Thursday, March 16, 2006


Elliot invented a new game today. He calls it "Chase." The game basically involves running circles through our house. Sometimes with Daddy chasing Elliot. Sometimes with Elliot chasing Daddy. Sometimes with Olivia chasing Elliot chasing Daddy. From the Living Room to the Hallway to the Dining Room to the Living Room... And on and on and on.

It's the classic type of repetitive children's activity that defies all logic, where the same old thing a thousand times in a row manages to stay fresh and interesting and invigorating, even to a four-year-old with an attention span the length of -- well, a four-year-old. Marci says it's a sign of cabin fever -- a lack of outdoor play activity, a heart made sick by the deferral of spring's hope. But I say that it's the beginnings of a shift in power -- a systematic probing of the older generation's weaknesses and a semi-conscious discovery of the younger generation's strength and potential. The Chase is on.

How can I bring myself to say it? How can I bring myself to admit that I was physically conquered by my four-year-old son? It's embarrassing. Yet I must confess that I was gassed by the Chase.

At first it was just a fun diversion. An innocent affair. But Elliot really enjoyed the Chase. And over time, I started to despise the Chase. The soles of my feet started to develop hot spots; my breathing became labored; I had to strip off my outer shirt to accomodate for the rise of my body temperature... All while Elliot simply plowed ahead. From the Living Room to the Hallway to the Dining Room to the Living Room to the Hallway to the Dining Room to the Living Room. Again and again and again. We had to have been running non-stop for forty-five minutes, if it was ten. I steeled myself and determined not to stop before Elliot was tuckered out. But he was incredible.
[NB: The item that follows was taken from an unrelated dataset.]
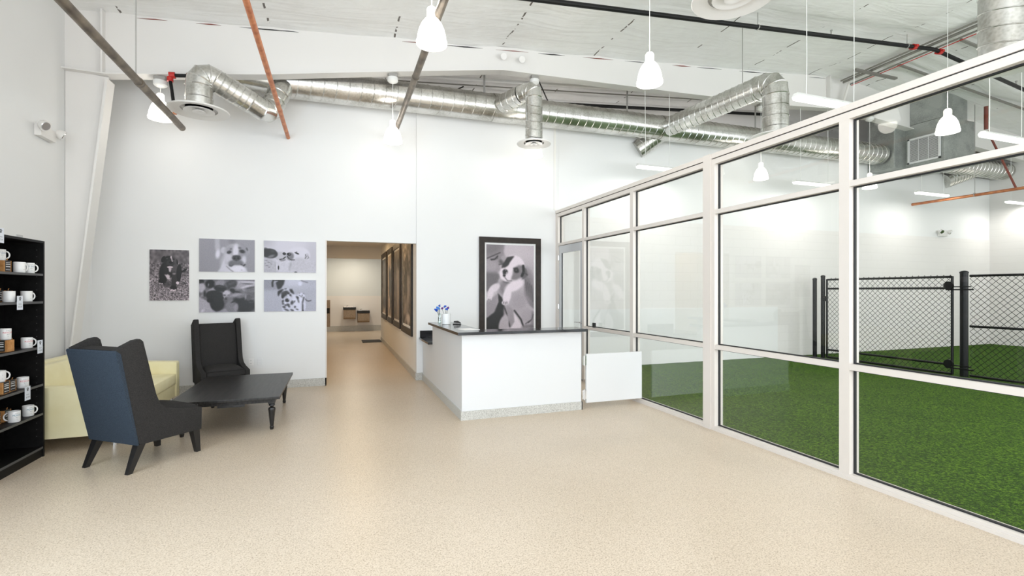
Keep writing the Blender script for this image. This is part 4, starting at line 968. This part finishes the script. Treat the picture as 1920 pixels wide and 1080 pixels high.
# 2 dog portrait
A2 = Art(150, 88, (70, 90, 1590, 985), .68); A2.vgrad(.01, -.02).ell(960, 130, 90, 90, .58, 0, .6, .7)
A2.line([(550, 100), (560, 300), (570, 380)], 62, .80, .8).ell(570, 500, 62, 120, .93, 8, .4)
A2.ell(900, 760, 260, 300, .80, 0, .2).ell(1050, 470, 330, 260, .80, 0, .08).ell(720, 390, 70, 90, .84, 20).ell(1400, 400, 50, 90, .72, -20).ell(1370, 350, 26, 50, .35, -30)
A2.ell(1230, 440, 150, 210, .66, -5, .3, .9).ell(890, 400, 120, 150, .70, 10, .4, .8).ell(1060, 420, 75, 200, .92, 4, .3).ell(850, 600, 90, 160, .86, 0, .4).ell(1290, 650, 60, 110, .88, 0, .4)
A2.ell(880, 445, 65, 42, .30, -20, .3).ell(865, 450, 30, 28, .10).ell(868, 448, 10, 10, .95).ell(1240, 415, 80, 46, .28, 10, .3).ell(1245, 415, 34, 30, .10).ell(1248, 412, 9, 9, .85)
A2.ell(925, 355, 30, 16, .4, -20, .5).ell(1170, 320, 40, 20, .42, 10, .5)
A2.ell(1070, 740, 200, 90, .52, 0, .25).ell(930, 770, 60, 70, .5, 20, .3).ell(1080, 600, 125, 75, .34).ell(1080, 550, 105, 28, .28).ell(1025, 612, 28, 24, .05).ell(1128, 605, 26, 22, .05).ell(1075, 650, 12, 40, .25, 0, .4)
A2.poly([(760, 600), (760, 760), (900, 860), (930, 830), (1010, 800), (1200, 800), (1340, 900), (1400, 985), (560, 985), (640, 880)], .90, .9, 1)
A2.ell(1130, 900, 200, 90, .95, 0, .3).line([(800, 830), (900, 920), (990, 980)], 7, .45).line([(1200, 770), (1250, 795)], 10, .25).line([(1275, 815), (1320, 775)], 12, .1).line([(880, 800), (935, 835), (1000, 790)], 9, .3).ell(1225, 930, 16, 10, .5)
A2.blur(1).grain(.012)
# 3 two puppies nose to nose
A3 = Art(150, 88, (100, 140, 1510, 1010), .86); A3.ell(700, 300, 500, 300, .89, 0, .6, .7).ell(1450, 600, 200, 500, .80, 0, .6, .7).ell(120, 200, 200, 160, .78, 0, .7, .7)
A3.ell(250, 520, 260, 210, .86).ell(220, 900, 260, 280, .78, -20, .15).ell(540, 560, 170, 120, .80, 5, .15).ell(260, 490, 200, 130, .16, 8, .12).ell(330, 420, 60, 40, .32, 0, .6, .8).ell(290, 570, 100, 40, .55, -20, .5, .9).ell(140, 470, 80, 120, .15, 0, .3)
A3.ell(640, 490, 48, 38, .08, 15).line([(520, 650), (600, 640), (670, 580)], 14, .15).ell(600, 670, 80, 30, .62, -10, .3)
A3.ell(1030, 520, 310, 230, .90, 0, .1).ell(1060, 850, 290, 260, .82, 0, .15).ell(1250, 560, 60, 100, .82, 10, .2).line([(1215, 500), (1235, 560), (1205, 610)], 12, .5).line([(1275, 530), (1310, 590), (1270, 610)], 10, .62)
A3.ell(800, 560, 95, 110, .55, 20, .25).ell(765, 500, 60, 42, .08, 5).ell(790, 495, 14, 8, .7).line([(720, 560), (760, 620), (830, 660), (920, 655)], 10, .25).ell(980, 470, 62, 22, .12, 22, .25).ell(960, 440, 30, 12, .45, -30, .5)
A3.ell(485, 880, 18, 60, .08).ell(440, 850, 12, 140, .93, 0, .4, .8).ell(800, 830, 30, 120, .70, 12, .5, .6).ell(950, 1000, 40, 18, .3).grain(.012, 1, .6, 1)
for k in range(14): A3.ell(130 + 25 * (k % 8), 690 + 45 * (k // 3), 18, 7, .45, 40 * k, .4, .7)
# 4 heap of sleeping puppies
A4 = Art(150, 88, (70, 90, 1610, 985), .45); A4.grain(.03)
A4.poly([(70, 560), (300, 680), (520, 985), (70, 985)], .74, soft=1).poly([(520, 985), (800, 870), (900, 985)], .68, soft=1).ell(150, 950, 20, 60, .9, 15, .4).ell(200, 920, 14, 60, .85, 10, .4)
A4.poly([(1080, 100), (1610, 110), (1610, 420), (1100, 420)], .70, soft=2).ell(1450, 160, 300, 26, .82, 3, .4).ell(1450, 205, 200, 14, .35, 3, .5).ell(1400, 270, 280, 20, .85, -15, .5).ell(1500, 360, 180, 60, .5, -5, .4).ell(1500, 310, 130, 16, .3, -12, .5)
A4.ell(120, 140, 80, 60, .12).ell(140, 320, 100, 130, .76, 0, .2).ell(370, 210, 130, 110, .10).ell(320, 240, 14, 50, .7, 10).ell(400, 400, 330, 60, .68, -28, .2).ell(640, 190, 150, 90, .62, -10, .3).ell(250, 480, 90, 110, .55, 20, .3).ell(220, 480, 30, 90, .2, 0, .4)
A4.ell(930, 230, 190, 105, .28, -22, .12).ell(960, 190, 130, 40, .42, -22, .6, .6).ell(640, 330, 170, 85, .13, 8).ell(650, 290, 110, 12, .55, 6, .6, .7).ell(800, 250, 20, 70, .5, -30, .6, .8)
A4.ell(1090, 380, 190, 80, .48, 10).ell(980, 400, 80, 60, .13, 25).ell(1150, 440, 130, 18, .12, 12, .4).ell(1130, 330, 80, 30, .7, 10, .5, .8)
A4.ell(500, 540, 250, 150, .14, 8, .08).ell(560, 760, 190, 190, .11, -5, .08).ell(520, 700, 90, 110, .17, 0, .6, .8).ell(370, 660, 90, 60, .09)
A4.ell(815, 500, 105, 118, .80, 0, .1).ell(760, 520, 40, 18, .3, 0, .5).ell(880, 520, 34, 16, .3, -10, .5).ell(820, 600, 45, 42, .10, 0, .3).ell(820, 570, 60, 30, .7, 0, .6, .6).poly([(880, 370), (985, 465), (900, 450)], .75, soft=1).ell(730, 400, 30, 30, .2)
A4.ell(1160, 640, 340, 180, .52, 5, .08).ell(980, 830, 200, 170, .56, 0, .1).ell(1330, 800, 300, 210, .17, 0, .12).ell(1080, 510, 190, 40, .74, -12, .6, .8).ell(1350, 500, 130, 26, .6, 8, .6, .8).ell(1430, 590, 90, 90, .40, 20, .2).ell(1350, 580, 20, 70, .66, 10, .5).ell(1080, 850, 70, 120, .64, 0, .3).ell(1110, 660, 100, 60, .13, 15, .4).ell(1000, 700, 60, 16, .1, -25, .5).ell(1520, 720, 90, 22, .3).ell(1560, 620, 60, 30, .5, -20, .4)
A4.blur(1).grain(.03)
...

A machine. Not only did his little legs keep pounding, pounding, pounding. But he had lungs enough to sing! To sing and laugh and yell. And run.
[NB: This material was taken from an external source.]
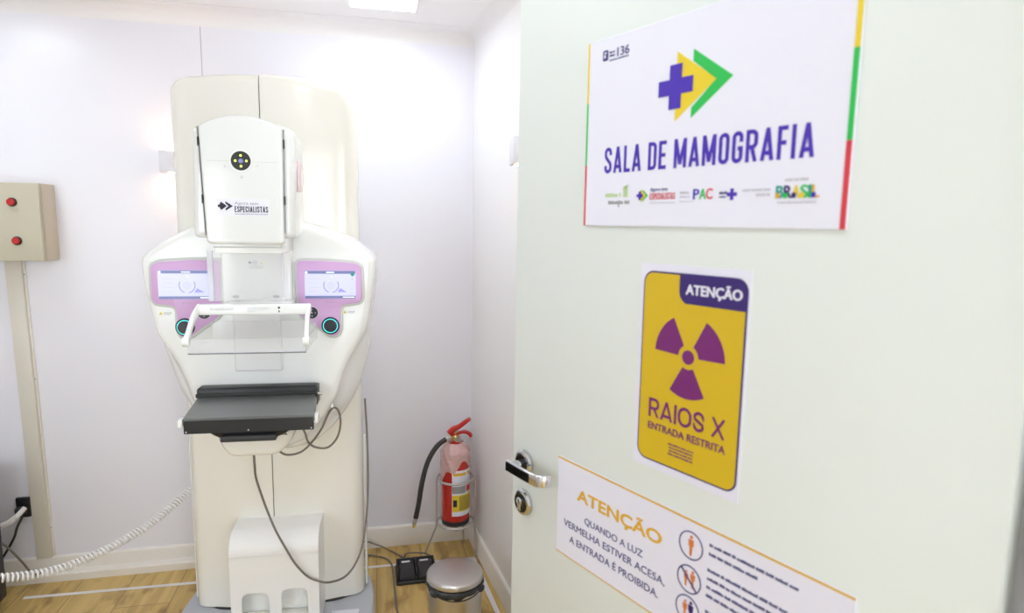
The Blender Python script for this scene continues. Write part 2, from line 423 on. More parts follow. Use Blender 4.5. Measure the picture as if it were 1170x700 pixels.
box(bm, XL, XC-0.07, YB-0.105, YB-0.10, H-0.0022, H-0.0002)
struct(build('trim_4', bm, M['ceiling'], smooth=0))
# door jambs
bm = B(); box(bm, OX1-0.012, OX1, YF0-0.01, YF1-0.02, 0, OZ, 0.002); box(bm, OX0, OX0+0.012, YF0-0.01, YF1+0.01, 0, OZ, 0.002)
box(bm, OX0+0.012, OX1-0.012, YF0-0.01, YF1-0.02, OZ-0.012, OZ, 0.002)
struct(build('trim_5', bm, M['door'], smooth=30))

# ------------------------------------------------------------------ door leaf (open into the room)
DD = R(-22.945)
DX = -Vector((math.sin(DD), math.cos(DD), 0))          # from the free edge to the hinge
door = empty('door_1', (0.2767, 1.1972, 0), math.atan2(DX.y, DX.x)); door['kind'] = 'structure'
bm = B(); box(bm, 0, 0.815, 0.0, 0.036, 0.012, 2.04, 0.0025, 2)
build('door_leaf', bm, M['door'], door)
# lever handle with its rose, and the lock rose below
h = empty('lever_handle', (0, 0, 0)); h.parent = door
hz = 0.958; hx = 0.043
bm = B(); lathe(bm, [(0.0265, 0.0), (0.0265, -0.006), (0.024, -0.0095), (0.02, -0.0105)], (hx, 0, hz), 36, axis='Y')
o = build('rose', bm, M['chrome'], h)
bm = B(); lathe(bm, [(0.0195, -0.0103), (0.018, -0.0115), (0.0, -0.0115)], (hx, 0, hz), 36, axis='Y'); build('rose_cap', bm, M['darkreflection'], h)  # dark disc colours in the dark reflection on the rose
bm = B(); tube(bm, [(hx, -0.010, hz), (hx, -0.022, hz), (hx, -0.037, hz)], 0.009, 16); build('spindle_neck', bm, M['chrome'], h)
bm = B(); lp = spline([(hx-0.010, -0.037, hz), (hx+0.02, -0.039, hz), (hx+0.062, -0.039, hz), (hx+0.082, -0.037, hz), (hx+0.093, -0.029, hz), (hx+0.097, -0.016, hz)], 6)
rings = []
for i, p in enumerate(lp):
    t = (lp[min(i+1, len(lp)-1)]-lp[max(i-1, 0)]).normalized(); n_ = Vector((t.y, -t.x, 0))
    ring = []
    for (a, b) in rrect(-0.0035, 0.0035, -0.0115, 0.0115, 0.0025, 3): ring.append(p+n_*a+Vector((0, 0, b)))
    rings.append(ring)
ring_faces(bm, rings); build('lever', bm, M['chrome'], h)
bm = B(); box(bm, hx-0.008, hx+0.066, -0.0438, -0.0422, hz-0.009, hz+0.009, 0.0006, 1); build('lever_reflection', bm, M['darkreflection'], h)  # dark strip painted for the dark reflection along the chrome lever
k = empty('lock_rose', (0, 0, 0)); k.parent = door; kz = 0.876
bm = B(); lathe(bm, [(0.0265, 0), (0.0265, -0.006), (0.024, -0.0095), (0.0205, -0.0105)], (hx, 0, kz), 36, axis='Y'); build('rose', bm, M['chrome'], k)
bm = B(); lathe(bm, [(0.020, -0.0103), (0.019, -0.0118), (0, -0.0118)], (hx, 0, kz), 36, axis='Y'); build('rose_cap', bm, M['darkreflection'], k)  # dark reflection coloured onto the lock rose too
bm = B(); lathe(bm, [(0.0085, -0.0118), (0.0085, -0.015), (0.007, -0.016), (0, -0.016)], (hx, 0, kz+0.004), 24, axis='Y')
box(bm, hx-0.005, hx+0.005, -0.0155, -0.0118, kz-0.014, kz, 0.001); build('key_cylinder', bm, M['chrome'], k)
bm = B(); box(bm, hx-0.001, hx+0.001, -0.0164, -0.0158, kz, kz+0.009); build('keyway', bm, M['dark'], k, smooth=0)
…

In the end, it was only the (relative) shortness of Elliot's attention span -- not his shortness of breath -- that spared me true defeat. He found something else to occupy his attention while I collapsed on the couch and put my feet up. But as far as I know, he never tired. I don't know how he summoned such strength and endurance for the Chase Game -- especially when I must routinely carry him for parts of the 400 meter walk to the grocery store. All I know is that my boy is growing, developing, moving closer to the peak of physical strength... And I -- as much as I hate to admit it -- I am crested, slowly deteriorating, gradually descending the mountain on the other side of the "peak" of my physical prowess.
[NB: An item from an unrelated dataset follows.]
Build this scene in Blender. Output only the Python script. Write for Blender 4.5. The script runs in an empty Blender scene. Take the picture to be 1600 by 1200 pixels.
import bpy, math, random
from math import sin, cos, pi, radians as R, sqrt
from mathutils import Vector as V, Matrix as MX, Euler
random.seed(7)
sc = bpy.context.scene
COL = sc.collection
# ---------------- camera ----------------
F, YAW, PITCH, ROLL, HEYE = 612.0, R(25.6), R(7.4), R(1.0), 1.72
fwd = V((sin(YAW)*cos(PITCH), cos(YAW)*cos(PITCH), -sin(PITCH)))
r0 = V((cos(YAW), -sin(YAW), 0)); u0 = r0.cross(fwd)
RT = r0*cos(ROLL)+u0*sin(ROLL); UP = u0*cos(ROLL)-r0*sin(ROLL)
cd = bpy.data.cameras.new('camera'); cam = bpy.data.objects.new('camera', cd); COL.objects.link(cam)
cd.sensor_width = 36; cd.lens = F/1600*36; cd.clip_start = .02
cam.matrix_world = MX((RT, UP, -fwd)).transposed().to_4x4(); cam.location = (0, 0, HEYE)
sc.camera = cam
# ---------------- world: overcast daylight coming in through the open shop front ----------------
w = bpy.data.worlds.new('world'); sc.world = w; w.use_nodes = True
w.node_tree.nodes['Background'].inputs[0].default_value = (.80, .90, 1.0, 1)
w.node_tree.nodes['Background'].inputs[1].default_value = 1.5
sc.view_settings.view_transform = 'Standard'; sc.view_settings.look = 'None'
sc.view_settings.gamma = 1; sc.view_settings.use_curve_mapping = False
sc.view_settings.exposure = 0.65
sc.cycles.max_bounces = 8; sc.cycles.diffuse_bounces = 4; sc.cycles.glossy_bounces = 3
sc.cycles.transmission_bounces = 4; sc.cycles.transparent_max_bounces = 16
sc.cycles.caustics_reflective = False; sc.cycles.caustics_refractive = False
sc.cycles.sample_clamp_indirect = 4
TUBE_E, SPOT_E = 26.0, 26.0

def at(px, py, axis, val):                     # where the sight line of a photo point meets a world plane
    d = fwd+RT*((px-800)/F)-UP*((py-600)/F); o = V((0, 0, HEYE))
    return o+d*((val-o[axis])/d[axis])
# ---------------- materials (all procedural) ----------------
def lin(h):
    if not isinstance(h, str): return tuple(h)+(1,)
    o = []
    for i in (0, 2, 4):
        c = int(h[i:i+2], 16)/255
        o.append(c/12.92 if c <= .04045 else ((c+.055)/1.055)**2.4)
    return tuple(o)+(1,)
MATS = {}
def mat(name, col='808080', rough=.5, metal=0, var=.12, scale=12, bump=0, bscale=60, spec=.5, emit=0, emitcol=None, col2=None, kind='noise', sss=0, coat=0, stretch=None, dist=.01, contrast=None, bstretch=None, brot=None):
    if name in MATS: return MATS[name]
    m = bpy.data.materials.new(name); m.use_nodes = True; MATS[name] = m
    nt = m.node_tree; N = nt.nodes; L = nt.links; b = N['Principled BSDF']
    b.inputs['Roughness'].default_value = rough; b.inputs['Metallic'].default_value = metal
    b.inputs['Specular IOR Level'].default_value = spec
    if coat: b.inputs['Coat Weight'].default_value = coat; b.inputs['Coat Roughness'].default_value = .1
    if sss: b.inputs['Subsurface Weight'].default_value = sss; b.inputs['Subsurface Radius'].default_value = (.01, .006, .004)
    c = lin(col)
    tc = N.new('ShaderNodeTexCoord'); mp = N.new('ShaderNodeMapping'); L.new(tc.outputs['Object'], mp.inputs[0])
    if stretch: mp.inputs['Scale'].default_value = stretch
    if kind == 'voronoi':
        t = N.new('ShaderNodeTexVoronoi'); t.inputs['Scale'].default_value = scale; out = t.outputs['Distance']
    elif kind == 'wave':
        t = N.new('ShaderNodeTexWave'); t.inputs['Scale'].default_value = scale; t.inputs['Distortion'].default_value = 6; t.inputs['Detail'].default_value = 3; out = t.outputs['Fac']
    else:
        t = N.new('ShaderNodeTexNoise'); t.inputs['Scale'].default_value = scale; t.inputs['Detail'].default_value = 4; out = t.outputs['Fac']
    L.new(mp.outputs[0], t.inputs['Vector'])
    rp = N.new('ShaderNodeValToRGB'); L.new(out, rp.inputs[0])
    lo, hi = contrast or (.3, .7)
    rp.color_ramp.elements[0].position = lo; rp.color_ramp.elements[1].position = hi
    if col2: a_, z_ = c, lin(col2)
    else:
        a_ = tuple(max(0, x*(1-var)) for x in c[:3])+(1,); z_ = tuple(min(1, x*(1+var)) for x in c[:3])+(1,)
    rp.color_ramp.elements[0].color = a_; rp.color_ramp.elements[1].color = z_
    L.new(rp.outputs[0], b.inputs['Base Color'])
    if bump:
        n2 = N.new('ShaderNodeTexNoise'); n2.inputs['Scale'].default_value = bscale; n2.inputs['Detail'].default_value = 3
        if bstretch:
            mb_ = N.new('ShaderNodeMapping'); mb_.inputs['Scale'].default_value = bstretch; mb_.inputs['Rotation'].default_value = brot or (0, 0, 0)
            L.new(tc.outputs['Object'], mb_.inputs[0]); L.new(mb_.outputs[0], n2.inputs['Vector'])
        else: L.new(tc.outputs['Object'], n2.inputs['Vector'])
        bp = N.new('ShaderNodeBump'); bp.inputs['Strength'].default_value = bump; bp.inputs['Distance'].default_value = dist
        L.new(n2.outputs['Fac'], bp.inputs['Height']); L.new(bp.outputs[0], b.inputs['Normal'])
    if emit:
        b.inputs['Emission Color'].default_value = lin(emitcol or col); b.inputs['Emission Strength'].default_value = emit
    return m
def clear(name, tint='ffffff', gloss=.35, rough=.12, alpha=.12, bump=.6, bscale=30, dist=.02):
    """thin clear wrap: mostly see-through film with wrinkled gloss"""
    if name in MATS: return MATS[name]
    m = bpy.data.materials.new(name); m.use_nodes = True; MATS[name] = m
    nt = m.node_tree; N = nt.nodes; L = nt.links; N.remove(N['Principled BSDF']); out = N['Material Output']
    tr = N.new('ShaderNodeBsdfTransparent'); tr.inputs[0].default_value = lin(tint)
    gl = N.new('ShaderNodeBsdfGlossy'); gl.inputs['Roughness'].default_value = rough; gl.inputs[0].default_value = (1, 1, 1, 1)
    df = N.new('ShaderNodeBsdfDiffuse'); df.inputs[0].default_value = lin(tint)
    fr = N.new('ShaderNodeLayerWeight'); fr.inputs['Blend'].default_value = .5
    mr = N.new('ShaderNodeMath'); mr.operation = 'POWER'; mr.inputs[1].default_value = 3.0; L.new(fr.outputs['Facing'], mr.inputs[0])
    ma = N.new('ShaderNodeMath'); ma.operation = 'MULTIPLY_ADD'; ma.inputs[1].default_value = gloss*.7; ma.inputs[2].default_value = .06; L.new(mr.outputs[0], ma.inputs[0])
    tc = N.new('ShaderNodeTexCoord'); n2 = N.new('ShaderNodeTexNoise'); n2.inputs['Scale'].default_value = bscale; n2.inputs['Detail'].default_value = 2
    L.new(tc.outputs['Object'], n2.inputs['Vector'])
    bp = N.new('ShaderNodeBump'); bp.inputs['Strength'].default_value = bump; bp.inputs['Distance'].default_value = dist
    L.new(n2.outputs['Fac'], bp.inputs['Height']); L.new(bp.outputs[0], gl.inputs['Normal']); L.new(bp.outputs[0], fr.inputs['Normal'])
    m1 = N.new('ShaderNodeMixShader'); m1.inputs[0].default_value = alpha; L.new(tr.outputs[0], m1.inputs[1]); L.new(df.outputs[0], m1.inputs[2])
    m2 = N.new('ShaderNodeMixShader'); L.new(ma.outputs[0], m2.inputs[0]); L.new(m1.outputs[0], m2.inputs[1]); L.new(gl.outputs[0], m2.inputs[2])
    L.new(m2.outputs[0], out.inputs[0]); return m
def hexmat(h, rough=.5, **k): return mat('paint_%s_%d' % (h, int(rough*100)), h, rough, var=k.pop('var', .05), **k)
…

I suppose I'm being a bit melodramatic. With the body of a healthy 29-year-old, I'm certainly not complaining -- but even I can notice that I healed more quickly, moved more freely, and looked noticeably younger at the age of 25. I still have much life to live -- and I plan to make the most of it. Lord willing, I look forward to many more years of laughing and playing with my children as they grow older. Nevertheless, I caught a glimpse of the day when my teenage son will best me on the basketball court. I caught glimpse of the day in the future when Olivia will be carrying heavier boxes than I can manage. I caught a glimpse of the generational shift that is already (slowly) occurring.

I can't deny that the Chase is begun.